* Request *
Copy out, with no alterations, the lines below running from the one containing "Model this scene" to the one containing "scn.camera = cam", inclusive at each end; pictures are omitted.

═══ Provided data

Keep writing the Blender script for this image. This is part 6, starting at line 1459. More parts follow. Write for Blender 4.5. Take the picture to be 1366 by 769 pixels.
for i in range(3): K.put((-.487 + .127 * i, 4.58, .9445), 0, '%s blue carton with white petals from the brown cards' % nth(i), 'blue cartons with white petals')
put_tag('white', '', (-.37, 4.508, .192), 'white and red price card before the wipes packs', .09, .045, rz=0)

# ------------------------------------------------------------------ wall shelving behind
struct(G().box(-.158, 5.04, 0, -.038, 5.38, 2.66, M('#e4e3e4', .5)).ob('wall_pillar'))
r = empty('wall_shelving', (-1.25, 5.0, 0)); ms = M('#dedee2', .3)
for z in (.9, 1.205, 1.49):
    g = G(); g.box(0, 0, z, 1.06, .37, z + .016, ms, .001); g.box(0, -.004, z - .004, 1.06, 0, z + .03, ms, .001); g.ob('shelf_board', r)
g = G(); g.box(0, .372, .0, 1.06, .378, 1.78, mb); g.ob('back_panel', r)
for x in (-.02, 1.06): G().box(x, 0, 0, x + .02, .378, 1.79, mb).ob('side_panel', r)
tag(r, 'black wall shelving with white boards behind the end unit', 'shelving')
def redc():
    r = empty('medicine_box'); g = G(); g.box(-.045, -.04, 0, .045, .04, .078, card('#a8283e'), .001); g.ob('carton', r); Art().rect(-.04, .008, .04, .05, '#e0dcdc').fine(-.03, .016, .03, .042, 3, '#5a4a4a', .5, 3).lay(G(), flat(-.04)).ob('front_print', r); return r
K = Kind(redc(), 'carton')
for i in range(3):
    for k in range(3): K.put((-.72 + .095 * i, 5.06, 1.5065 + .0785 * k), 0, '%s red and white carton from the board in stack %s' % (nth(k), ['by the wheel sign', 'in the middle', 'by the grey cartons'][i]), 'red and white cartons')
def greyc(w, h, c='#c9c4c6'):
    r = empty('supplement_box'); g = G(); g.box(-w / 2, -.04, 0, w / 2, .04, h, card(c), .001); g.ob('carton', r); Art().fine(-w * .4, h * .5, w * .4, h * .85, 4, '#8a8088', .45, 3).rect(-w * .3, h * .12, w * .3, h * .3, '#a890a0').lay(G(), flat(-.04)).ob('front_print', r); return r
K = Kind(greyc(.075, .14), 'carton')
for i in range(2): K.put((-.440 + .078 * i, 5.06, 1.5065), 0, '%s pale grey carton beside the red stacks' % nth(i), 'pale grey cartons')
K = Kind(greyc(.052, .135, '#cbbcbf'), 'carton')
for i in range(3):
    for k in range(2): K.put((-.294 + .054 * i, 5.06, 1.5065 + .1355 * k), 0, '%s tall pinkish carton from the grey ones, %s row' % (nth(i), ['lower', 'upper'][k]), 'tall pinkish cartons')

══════
═══ Provided data

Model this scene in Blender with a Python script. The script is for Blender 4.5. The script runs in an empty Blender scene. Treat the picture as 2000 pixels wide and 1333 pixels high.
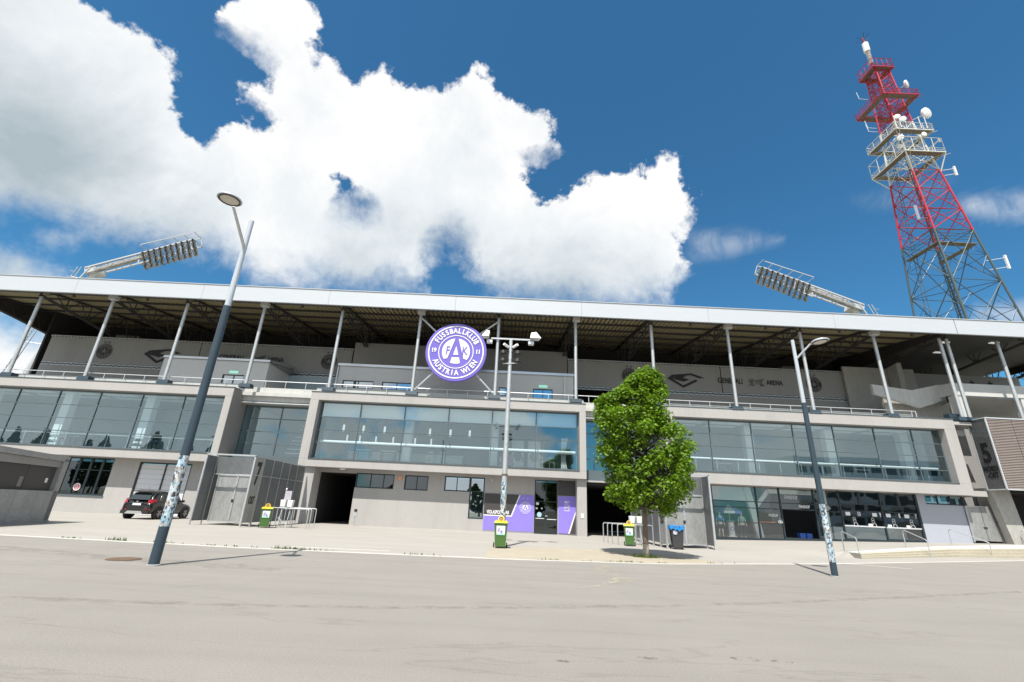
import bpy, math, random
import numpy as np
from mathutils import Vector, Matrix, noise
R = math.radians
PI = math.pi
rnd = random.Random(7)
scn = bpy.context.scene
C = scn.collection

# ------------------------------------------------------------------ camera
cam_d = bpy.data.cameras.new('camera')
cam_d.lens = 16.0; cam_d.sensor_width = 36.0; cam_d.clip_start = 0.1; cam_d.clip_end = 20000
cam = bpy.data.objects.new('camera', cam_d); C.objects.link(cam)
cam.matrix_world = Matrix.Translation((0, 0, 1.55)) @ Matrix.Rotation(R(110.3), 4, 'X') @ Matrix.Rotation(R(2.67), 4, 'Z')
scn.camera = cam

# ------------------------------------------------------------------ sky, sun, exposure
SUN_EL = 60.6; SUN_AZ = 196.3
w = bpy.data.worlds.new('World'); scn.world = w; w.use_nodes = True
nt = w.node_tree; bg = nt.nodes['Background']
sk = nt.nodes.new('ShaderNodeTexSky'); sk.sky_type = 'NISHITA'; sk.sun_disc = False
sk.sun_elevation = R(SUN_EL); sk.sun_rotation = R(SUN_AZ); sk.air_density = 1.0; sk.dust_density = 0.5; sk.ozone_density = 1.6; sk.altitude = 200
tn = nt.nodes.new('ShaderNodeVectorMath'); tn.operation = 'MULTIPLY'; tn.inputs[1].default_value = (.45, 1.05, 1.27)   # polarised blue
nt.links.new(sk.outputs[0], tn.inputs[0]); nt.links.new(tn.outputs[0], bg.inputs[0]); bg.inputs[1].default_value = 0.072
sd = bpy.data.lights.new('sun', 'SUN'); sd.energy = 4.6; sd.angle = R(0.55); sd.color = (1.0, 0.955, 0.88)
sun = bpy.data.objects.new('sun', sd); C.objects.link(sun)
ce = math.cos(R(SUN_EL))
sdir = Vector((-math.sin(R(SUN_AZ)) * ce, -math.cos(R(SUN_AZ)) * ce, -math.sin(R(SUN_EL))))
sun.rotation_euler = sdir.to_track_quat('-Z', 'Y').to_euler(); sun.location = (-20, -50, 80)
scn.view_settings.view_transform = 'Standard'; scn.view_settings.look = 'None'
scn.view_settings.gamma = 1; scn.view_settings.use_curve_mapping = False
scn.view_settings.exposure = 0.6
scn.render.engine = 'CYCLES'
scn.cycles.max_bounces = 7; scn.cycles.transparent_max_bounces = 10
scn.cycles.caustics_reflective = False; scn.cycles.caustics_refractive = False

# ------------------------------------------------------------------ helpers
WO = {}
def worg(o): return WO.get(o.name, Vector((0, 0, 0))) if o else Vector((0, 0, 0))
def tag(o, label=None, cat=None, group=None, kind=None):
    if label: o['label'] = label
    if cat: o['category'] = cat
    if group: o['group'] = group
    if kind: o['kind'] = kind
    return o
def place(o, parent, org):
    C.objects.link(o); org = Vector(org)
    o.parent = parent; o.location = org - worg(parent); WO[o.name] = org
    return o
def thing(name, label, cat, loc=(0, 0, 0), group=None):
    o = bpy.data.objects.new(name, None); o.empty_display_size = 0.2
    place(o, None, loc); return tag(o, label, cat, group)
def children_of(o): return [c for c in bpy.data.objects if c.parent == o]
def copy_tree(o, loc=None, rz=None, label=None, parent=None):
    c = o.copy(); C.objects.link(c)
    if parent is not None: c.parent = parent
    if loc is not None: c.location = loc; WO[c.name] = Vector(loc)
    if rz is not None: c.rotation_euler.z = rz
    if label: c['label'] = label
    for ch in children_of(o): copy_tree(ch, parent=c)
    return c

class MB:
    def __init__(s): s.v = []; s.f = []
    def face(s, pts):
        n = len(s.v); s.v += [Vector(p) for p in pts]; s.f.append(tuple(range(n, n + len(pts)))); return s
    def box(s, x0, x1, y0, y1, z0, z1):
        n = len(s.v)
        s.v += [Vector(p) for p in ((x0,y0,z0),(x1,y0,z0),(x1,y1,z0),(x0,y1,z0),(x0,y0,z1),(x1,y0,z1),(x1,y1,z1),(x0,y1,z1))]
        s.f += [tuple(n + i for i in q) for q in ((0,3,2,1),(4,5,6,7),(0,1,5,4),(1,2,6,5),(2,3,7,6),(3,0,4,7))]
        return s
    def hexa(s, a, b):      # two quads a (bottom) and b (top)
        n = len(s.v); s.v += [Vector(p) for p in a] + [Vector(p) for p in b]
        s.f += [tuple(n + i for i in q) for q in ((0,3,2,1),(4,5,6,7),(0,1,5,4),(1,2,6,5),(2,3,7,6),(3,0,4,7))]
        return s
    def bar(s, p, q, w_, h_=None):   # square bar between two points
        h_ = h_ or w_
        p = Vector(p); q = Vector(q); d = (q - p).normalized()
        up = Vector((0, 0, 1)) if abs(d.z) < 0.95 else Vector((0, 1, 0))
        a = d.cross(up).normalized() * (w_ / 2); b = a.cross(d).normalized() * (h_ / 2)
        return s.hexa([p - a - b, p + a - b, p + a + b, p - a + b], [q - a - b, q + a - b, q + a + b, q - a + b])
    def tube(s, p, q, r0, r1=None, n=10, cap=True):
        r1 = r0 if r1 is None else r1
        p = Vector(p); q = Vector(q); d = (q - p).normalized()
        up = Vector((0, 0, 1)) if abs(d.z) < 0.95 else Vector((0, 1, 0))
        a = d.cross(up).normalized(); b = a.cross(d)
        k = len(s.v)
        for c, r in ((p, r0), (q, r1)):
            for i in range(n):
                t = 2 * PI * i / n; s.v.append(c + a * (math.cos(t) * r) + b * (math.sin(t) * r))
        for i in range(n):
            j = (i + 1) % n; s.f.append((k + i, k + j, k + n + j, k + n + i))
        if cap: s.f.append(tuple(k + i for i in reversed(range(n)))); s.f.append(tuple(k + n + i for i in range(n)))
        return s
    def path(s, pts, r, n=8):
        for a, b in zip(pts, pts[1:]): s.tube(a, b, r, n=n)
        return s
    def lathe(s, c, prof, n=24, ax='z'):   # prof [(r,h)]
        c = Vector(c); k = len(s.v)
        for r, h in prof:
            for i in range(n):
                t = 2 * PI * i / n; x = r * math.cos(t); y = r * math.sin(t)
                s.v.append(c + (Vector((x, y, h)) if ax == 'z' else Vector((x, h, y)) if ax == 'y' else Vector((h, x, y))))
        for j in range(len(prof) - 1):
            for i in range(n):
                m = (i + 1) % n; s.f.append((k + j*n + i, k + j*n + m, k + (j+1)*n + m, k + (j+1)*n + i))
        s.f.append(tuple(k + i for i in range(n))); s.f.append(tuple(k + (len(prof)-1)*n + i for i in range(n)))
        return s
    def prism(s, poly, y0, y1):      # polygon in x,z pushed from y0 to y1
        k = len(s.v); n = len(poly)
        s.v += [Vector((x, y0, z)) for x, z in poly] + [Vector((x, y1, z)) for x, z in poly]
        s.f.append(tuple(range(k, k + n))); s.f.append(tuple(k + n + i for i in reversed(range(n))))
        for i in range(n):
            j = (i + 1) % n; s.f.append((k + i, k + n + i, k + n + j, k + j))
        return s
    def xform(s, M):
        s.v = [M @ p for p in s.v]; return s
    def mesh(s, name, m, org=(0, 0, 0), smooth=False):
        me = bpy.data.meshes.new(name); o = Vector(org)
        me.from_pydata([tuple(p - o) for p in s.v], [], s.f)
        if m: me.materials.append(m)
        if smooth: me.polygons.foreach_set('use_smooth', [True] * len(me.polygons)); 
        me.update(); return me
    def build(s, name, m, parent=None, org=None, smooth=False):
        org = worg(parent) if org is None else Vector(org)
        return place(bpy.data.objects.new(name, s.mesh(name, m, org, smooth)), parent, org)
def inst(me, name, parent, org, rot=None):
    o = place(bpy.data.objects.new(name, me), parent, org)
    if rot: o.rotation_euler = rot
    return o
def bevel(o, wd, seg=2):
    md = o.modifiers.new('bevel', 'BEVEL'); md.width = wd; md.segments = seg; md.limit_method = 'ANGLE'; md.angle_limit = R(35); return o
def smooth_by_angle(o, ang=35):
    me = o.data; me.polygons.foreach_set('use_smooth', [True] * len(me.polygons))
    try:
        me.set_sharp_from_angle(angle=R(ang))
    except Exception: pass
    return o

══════
═══ Provided data

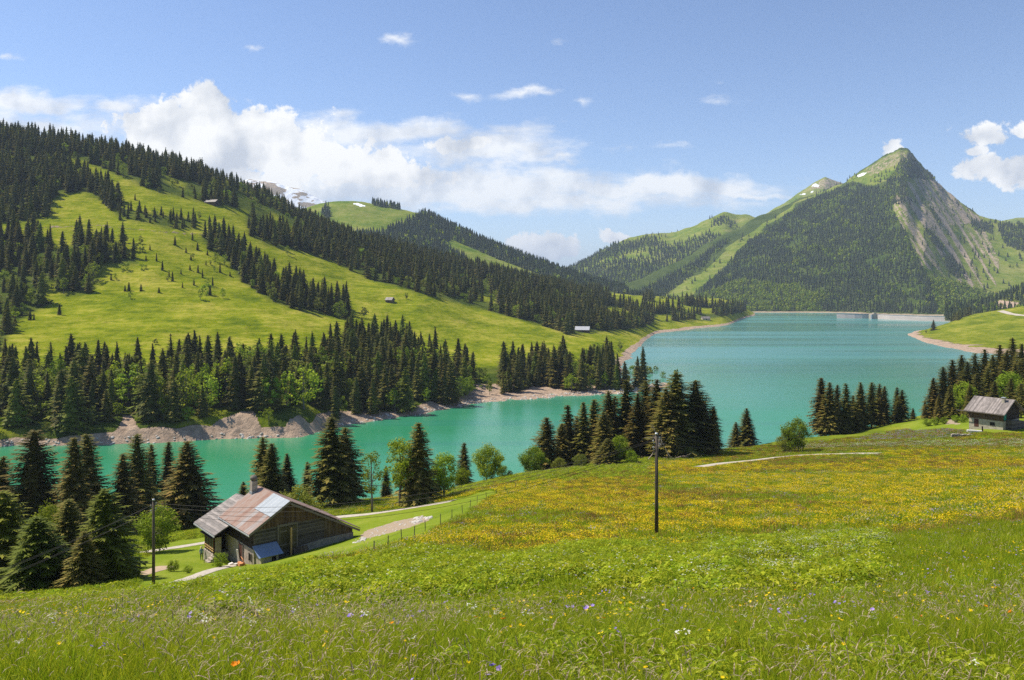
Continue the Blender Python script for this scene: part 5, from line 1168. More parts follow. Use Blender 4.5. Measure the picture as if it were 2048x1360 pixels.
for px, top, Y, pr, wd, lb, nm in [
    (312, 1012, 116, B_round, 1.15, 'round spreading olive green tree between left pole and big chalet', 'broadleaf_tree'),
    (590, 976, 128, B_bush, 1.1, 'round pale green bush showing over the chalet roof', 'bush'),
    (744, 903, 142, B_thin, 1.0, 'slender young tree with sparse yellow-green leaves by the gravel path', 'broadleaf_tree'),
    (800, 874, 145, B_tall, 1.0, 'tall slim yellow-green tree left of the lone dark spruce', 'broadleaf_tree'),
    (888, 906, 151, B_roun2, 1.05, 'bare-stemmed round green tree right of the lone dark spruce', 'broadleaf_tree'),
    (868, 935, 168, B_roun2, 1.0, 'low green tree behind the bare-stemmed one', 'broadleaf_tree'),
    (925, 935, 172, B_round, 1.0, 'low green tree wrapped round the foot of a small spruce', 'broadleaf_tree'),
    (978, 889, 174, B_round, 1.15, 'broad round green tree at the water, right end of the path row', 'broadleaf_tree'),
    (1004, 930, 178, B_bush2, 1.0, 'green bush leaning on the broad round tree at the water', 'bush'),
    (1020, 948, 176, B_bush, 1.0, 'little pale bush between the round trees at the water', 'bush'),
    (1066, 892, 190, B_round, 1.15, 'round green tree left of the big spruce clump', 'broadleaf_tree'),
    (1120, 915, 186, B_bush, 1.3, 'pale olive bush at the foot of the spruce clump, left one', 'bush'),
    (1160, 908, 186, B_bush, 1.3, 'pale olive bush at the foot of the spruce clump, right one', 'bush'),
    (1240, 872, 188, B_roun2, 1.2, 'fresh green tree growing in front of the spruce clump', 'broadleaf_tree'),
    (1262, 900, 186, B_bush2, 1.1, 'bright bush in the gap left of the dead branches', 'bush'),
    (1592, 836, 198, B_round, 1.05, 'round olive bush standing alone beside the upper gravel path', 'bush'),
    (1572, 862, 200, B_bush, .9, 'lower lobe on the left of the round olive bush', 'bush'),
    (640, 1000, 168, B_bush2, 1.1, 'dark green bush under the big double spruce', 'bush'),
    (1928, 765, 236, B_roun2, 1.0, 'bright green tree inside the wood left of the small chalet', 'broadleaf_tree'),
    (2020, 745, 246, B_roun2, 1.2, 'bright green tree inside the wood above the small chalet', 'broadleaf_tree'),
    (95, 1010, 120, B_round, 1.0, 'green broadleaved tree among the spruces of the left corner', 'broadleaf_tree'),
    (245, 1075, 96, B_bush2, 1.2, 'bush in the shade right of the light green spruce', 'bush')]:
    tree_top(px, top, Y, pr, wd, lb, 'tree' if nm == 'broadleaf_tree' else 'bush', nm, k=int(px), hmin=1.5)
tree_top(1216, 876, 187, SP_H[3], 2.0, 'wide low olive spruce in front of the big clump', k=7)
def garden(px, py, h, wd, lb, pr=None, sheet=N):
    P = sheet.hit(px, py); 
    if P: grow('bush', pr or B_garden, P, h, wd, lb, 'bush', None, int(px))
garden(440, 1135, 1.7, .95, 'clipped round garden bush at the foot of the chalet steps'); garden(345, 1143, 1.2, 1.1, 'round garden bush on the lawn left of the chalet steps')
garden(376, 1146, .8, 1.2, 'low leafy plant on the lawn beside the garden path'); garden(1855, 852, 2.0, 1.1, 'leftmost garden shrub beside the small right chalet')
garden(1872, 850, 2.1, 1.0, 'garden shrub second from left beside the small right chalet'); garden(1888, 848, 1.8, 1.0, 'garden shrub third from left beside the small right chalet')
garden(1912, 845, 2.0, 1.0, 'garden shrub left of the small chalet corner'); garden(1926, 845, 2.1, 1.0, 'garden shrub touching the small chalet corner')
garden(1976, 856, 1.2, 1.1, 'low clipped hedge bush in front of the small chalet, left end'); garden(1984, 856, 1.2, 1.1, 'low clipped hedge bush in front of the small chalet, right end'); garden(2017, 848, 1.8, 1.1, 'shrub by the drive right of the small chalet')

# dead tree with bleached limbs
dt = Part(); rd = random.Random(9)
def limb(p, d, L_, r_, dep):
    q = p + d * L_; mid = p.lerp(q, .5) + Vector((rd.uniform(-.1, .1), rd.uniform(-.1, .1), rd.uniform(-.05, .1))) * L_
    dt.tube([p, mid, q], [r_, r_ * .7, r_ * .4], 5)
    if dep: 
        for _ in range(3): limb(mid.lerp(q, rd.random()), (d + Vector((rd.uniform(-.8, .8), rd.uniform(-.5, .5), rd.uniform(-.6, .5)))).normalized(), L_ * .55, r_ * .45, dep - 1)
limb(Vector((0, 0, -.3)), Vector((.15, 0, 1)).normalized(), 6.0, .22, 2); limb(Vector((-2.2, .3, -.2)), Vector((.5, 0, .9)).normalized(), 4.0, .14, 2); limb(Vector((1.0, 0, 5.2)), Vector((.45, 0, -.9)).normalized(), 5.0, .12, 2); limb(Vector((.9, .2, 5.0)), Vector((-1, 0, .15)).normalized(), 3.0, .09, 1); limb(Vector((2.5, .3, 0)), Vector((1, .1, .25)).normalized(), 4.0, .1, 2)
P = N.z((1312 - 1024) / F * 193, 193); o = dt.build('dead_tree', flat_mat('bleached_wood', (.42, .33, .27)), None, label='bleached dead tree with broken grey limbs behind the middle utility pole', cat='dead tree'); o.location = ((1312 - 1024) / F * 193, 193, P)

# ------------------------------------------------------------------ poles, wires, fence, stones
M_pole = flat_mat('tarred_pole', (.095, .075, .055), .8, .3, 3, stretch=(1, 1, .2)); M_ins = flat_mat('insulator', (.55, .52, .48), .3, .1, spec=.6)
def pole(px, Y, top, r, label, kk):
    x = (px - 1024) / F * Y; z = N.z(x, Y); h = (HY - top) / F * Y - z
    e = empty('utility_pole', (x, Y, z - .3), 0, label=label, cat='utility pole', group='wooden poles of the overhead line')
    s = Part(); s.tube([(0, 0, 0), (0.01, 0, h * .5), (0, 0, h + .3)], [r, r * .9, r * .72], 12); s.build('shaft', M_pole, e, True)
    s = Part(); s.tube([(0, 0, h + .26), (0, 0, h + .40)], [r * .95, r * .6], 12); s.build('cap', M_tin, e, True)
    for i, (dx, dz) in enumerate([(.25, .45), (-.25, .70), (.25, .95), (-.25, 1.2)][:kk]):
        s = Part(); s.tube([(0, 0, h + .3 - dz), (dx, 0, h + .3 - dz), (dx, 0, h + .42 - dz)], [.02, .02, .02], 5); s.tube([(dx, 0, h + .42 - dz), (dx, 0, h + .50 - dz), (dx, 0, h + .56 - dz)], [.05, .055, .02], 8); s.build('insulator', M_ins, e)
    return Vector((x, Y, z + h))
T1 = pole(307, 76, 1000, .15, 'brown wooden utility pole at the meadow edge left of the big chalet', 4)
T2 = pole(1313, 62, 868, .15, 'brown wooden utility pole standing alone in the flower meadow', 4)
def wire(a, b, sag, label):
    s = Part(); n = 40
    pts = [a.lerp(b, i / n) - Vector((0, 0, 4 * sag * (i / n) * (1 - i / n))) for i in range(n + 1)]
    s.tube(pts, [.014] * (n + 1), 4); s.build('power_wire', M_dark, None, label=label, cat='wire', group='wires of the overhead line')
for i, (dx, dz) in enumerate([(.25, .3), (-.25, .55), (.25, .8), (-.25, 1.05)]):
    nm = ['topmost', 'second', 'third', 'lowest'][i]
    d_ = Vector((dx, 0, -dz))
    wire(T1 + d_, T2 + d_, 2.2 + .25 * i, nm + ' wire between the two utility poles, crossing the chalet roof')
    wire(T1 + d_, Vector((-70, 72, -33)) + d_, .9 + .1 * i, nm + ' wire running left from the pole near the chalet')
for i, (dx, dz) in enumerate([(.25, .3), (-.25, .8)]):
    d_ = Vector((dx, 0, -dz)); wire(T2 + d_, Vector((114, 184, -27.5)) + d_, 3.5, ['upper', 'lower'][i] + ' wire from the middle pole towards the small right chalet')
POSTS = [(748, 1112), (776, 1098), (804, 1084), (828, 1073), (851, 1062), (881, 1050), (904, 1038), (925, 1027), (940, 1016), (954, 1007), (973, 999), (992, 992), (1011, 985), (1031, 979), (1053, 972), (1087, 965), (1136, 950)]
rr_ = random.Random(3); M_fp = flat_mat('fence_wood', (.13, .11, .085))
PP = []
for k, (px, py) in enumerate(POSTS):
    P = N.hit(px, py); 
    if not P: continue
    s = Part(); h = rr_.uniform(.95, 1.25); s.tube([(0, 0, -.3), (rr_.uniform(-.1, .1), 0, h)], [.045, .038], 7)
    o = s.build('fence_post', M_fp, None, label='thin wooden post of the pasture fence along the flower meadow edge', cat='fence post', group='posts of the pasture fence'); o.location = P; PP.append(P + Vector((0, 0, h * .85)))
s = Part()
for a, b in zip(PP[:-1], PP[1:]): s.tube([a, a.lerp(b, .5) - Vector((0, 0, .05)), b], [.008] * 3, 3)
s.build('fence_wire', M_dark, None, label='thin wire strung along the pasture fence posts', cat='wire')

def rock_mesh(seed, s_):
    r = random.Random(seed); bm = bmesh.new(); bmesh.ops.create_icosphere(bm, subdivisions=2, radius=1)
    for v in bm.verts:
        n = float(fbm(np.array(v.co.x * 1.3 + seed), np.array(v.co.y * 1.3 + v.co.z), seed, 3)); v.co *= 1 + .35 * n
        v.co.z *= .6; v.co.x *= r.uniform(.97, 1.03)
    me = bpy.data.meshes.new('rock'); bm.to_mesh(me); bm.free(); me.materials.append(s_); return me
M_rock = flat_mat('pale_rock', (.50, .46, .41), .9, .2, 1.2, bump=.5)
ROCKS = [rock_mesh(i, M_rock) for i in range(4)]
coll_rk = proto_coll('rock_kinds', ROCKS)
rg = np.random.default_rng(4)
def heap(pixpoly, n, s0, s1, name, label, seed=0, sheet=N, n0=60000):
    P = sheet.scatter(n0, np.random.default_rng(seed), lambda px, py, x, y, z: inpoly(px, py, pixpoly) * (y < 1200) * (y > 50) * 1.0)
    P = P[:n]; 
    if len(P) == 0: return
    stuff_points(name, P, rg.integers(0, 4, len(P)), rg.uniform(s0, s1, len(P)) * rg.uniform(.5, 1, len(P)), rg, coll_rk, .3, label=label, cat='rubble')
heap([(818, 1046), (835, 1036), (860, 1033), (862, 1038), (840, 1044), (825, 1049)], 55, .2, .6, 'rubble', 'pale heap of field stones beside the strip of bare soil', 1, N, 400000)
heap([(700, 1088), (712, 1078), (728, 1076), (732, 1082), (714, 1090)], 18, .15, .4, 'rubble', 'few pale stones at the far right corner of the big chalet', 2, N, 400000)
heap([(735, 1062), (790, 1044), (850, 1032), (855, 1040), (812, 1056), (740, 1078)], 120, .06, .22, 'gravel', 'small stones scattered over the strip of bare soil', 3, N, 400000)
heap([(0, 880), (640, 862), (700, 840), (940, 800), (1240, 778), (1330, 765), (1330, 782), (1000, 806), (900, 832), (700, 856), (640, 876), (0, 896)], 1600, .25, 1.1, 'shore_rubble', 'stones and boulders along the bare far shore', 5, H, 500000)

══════

* Exercise result *
Model this scene in Blender with a Python script. The script is for Blender 4.5. The script runs in an empty Blender scene. Treat the picture as 2000 pixels wide and 1333 pixels high.
import bpy, math, random
import numpy as np
from mathutils import Vector, Matrix, noise
R = math.radians
PI = math.pi
rnd = random.Random(7)
scn = bpy.context.scene
C = scn.collection

# ------------------------------------------------------------------ camera
cam_d = bpy.data.cameras.new('camera')
cam_d.lens = 16.0; cam_d.sensor_width = 36.0; cam_d.clip_start = 0.1; cam_d.clip_end = 20000
cam = bpy.data.objects.new('camera', cam_d); C.objects.link(cam)
cam.matrix_world = Matrix.Translation((0, 0, 1.55)) @ Matrix.Rotation(R(110.3), 4, 'X') @ Matrix.Rotation(R(2.67), 4, 'Z')
scn.camera = cam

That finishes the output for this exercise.